SP/Sahat Oloan Saragih Jakarta Globe 20 Dec 12;
Pontianak, West Kalimantan. Supporters of the Uud Dhanum Dayak tribe in West Kalimantan’s Sintang district have called on local authorities to declare their land a cultural conservation area, in a bid to protect it from a planned oil palm plantation.
Syamsuni Arman, an anthropologist at Tanjungpura University in Pontianak, the provincial capital, said at a seminar that the land in question was considered sacred to the Dayak and there must be guarantees in place to ensure that it would not be taken over or the tribe evicted.
“Economic development policies around the area where the Dayaks intend to establish their cultural conservation area must take into consideration the traditions and cultural sensitivities of the locals, as well as the need to conserve the existing biodiversity,” he said.
The call was made in response to revelations that the district administration had granted a 1,000-hectare concession in the area to a palm oil company.
Rafael Samsudin, the head of the Uud Dhanum Dayak tribal association, said that the Sintang authorities were perfectly aware that the area in the Sakai River basin was considered by the tribe as ancestral land and therefore sacred.
The concession was issued to Sinar Sawit Andalan, which is currently applying for a land use permit with the National Land Agency (BPN).
Rafael said his association had sent a letter to the BPN head office in Jakarta as well as to its provincial and district offices, calling on the agency not to issue the land use permit.
He said the tribe was worried that once the permit was awarded and the company started clearing the land for the plantation, the water table in the area would drop, affecting not just the tribe but also the local plant and animal life.
He pointed out that the forested area was home to many protected species, including several varieties of toucans, and if the forest was logged and replaced by oil palms the wildlife would disappear.
The tribe also fears that a drop in the water table would diminish the water level in the Sakai River, where they hoped to build a small hydroelectric plant to provide power for the community.
Rafael stressed that the tribe had safeguarded the forest for generations and would not allow it to be destroyed now for mere commercial gain.

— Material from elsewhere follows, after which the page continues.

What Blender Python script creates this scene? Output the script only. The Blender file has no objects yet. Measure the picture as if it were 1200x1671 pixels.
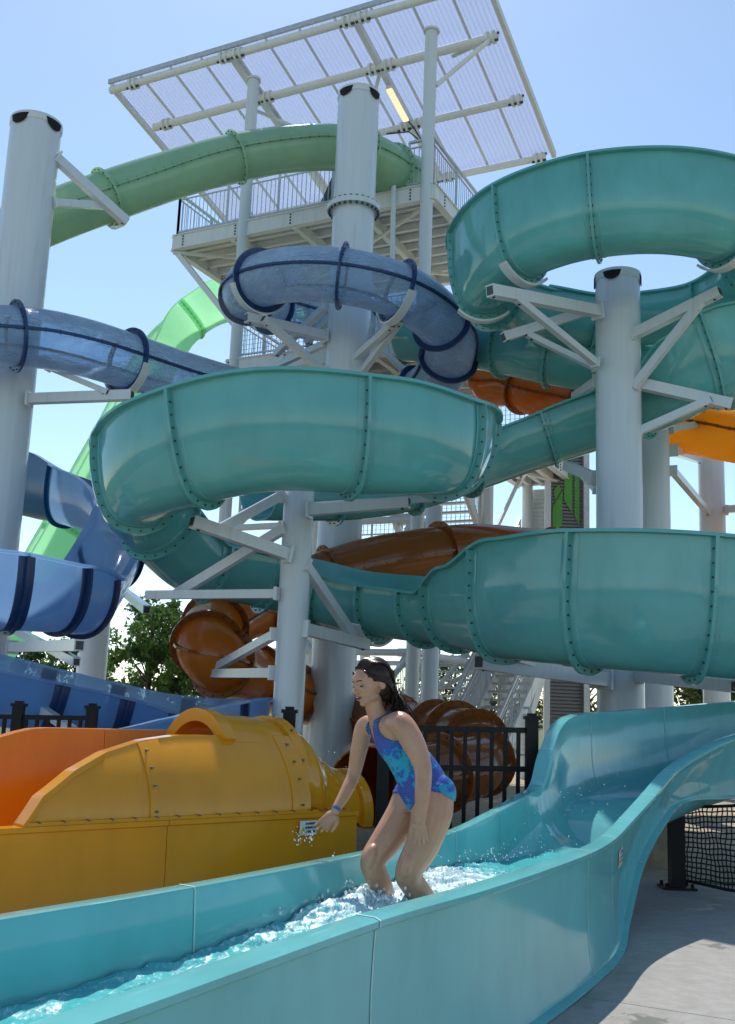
import bpy, bmesh, math, random
from mathutils import Vector, Matrix, noise
random.seed(7)
V = Vector
PI = math.pi
sc = bpy.context.scene
COL = sc.collection

# ------------------------------------------------------------------ camera solve
FPX = 1700.0; CZ = 1.45
Zc = V((345, 8840, -1700)).normalized()
_f = V((0, 0, -1)); Yc = (_f - Zc * _f.dot(Zc)).normalized(); Xc = Yc.cross(Zc)
def ray(u, v):
    c = V((u - 600, 835.5 - v, -FPX)); return V((c.dot(Xc), c.dot(Yc), c.dot(Zc)))
def at(u, v, Y):
    w = ray(u, v); return w * (Y / w.y) + V((0, 0, CZ))
def atz(u, v, z):
    w = ray(u, v); return w * ((z - CZ) / w.z) + V((0, 0, CZ))

cam = bpy.data.cameras.new('camera'); co = bpy.data.objects.new('camera', cam); COL.objects.link(co)
cam.sensor_fit = 'VERTICAL'; cam.sensor_height = 36; cam.lens = 36 * FPX / 1671
cam.clip_start = 0.05; cam.clip_end = 3000
co.matrix_world = Matrix(((Xc.x, Xc.y, Xc.z, 0), (Yc.x, Yc.y, Yc.z, 0), (Zc.x, Zc.y, Zc.z, CZ), (0, 0, 0, 1)))
sc.camera = co

# ------------------------------------------------------------------ materials
def nt(name):
    m = bpy.data.materials.new(name); m.use_nodes = True
    n = m.node_tree.nodes; l = m.node_tree.links
    return m, n, l, n['Principled BSDF'], n['Material Output']
def noise_node(n, l, scale, detail=4, coord='Object', rough=.55, stretch=None):
    tc = n.new('ShaderNodeTexCoord'); no = n.new('ShaderNodeTexNoise')
    no.inputs['Scale'].default_value = scale; no.inputs['Detail'].default_value = detail
    no.inputs['Roughness'].default_value = rough
    if stretch:
        mp = n.new('ShaderNodeMapping'); mp.inputs['Scale'].default_value = stretch
        l.new(tc.outputs[coord], mp.inputs['Vector']); l.new(mp.outputs['Vector'], no.inputs['Vector'])
    else:
        l.new(tc.outputs[coord], no.inputs['Vector'])
    return no
def ramp(n, l, src, stops):
    r = n.new('ShaderNodeValToRGB'); el = r.color_ramp.elements
    while len(el) < len(stops): el.new(.5)
    for e, (p, c) in zip(el, stops): e.position = p; e.color = c if len(c) == 4 else (*c, 1)
    l.new(src, r.inputs['Fac']); return r
def sc3(c, k): return tuple(min(1, x * k) for x in c)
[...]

Syamsuni said that in addition to conserving the area, the district and provincial authorities should also start recognizing and incorporating the Dayaks’ age-old forest stewardship practices into their own conservation policies.

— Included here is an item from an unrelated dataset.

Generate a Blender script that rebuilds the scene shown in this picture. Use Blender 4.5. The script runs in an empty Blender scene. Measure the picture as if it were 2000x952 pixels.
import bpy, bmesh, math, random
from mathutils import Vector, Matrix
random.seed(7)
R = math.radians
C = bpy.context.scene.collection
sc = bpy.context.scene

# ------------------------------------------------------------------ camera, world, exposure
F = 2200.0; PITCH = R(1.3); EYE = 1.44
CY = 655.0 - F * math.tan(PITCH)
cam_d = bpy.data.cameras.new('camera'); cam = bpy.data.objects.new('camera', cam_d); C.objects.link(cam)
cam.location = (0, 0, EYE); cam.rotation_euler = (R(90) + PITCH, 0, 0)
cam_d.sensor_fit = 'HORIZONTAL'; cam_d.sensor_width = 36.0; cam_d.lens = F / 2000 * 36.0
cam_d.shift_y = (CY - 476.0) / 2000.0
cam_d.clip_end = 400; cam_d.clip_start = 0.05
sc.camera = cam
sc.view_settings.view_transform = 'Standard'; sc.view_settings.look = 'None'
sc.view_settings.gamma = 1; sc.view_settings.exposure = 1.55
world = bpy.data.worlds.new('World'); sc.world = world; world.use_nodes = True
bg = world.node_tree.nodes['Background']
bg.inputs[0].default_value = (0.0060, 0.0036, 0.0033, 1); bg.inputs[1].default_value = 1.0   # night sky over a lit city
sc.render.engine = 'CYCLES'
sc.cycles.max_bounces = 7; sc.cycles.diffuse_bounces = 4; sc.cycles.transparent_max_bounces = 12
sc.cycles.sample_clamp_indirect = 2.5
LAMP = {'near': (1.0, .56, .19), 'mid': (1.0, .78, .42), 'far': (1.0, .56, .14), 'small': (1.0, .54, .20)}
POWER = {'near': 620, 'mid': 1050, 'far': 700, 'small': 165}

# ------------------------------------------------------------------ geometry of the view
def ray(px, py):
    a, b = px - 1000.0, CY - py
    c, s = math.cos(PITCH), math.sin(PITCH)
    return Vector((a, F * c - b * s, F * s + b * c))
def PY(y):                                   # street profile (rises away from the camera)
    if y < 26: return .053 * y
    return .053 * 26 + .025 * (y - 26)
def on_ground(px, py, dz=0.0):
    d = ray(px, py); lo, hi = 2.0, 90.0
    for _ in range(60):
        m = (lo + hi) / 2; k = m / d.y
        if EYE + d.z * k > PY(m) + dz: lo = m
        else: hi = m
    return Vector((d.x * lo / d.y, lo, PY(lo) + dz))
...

He argued that their sustainable brand of forest management had allowed them to live and farm in the forest for generations with no adverse affect on the local wildlife or the integrity of the forest.
A national conference of indigenous peoples earlier this year highlighted another branch of the Dayak, the Iban Dayak in Kapuas Hulu district, West Kalimantan, as gaining official recognition for their forest stewardship practices.
The tribe has since 1819 practiced a quota system for logging trees and mapped their own forest zones.
“We sustain our forest by designating zones for housing and for preservation,” Samay, an Iban member, said at the conference in North Maluku in April.
“For instance, we don’t touch water catchment areas because that’s our source of clean water. We also allow each family to cut down just five trees a year, and the wood may only be used to build a house.”
The Iban’s forest stewardship methods were certified in 2008 by the Indonesian Ecolabel Foundation as sustainable forest management, making it the first community forest to get the certification.
But the community’s efforts at forest zoning have still not been acknowledged by authorities in their home district.
“We’ve tried to get acknowledgment for our mapping since 1998 from the local government, but still nothing,” Samay said.
“We need that acknowledgment because we’re worried that our lands could be changed for other uses. It’s not for us, it’s for our children and grandchildren.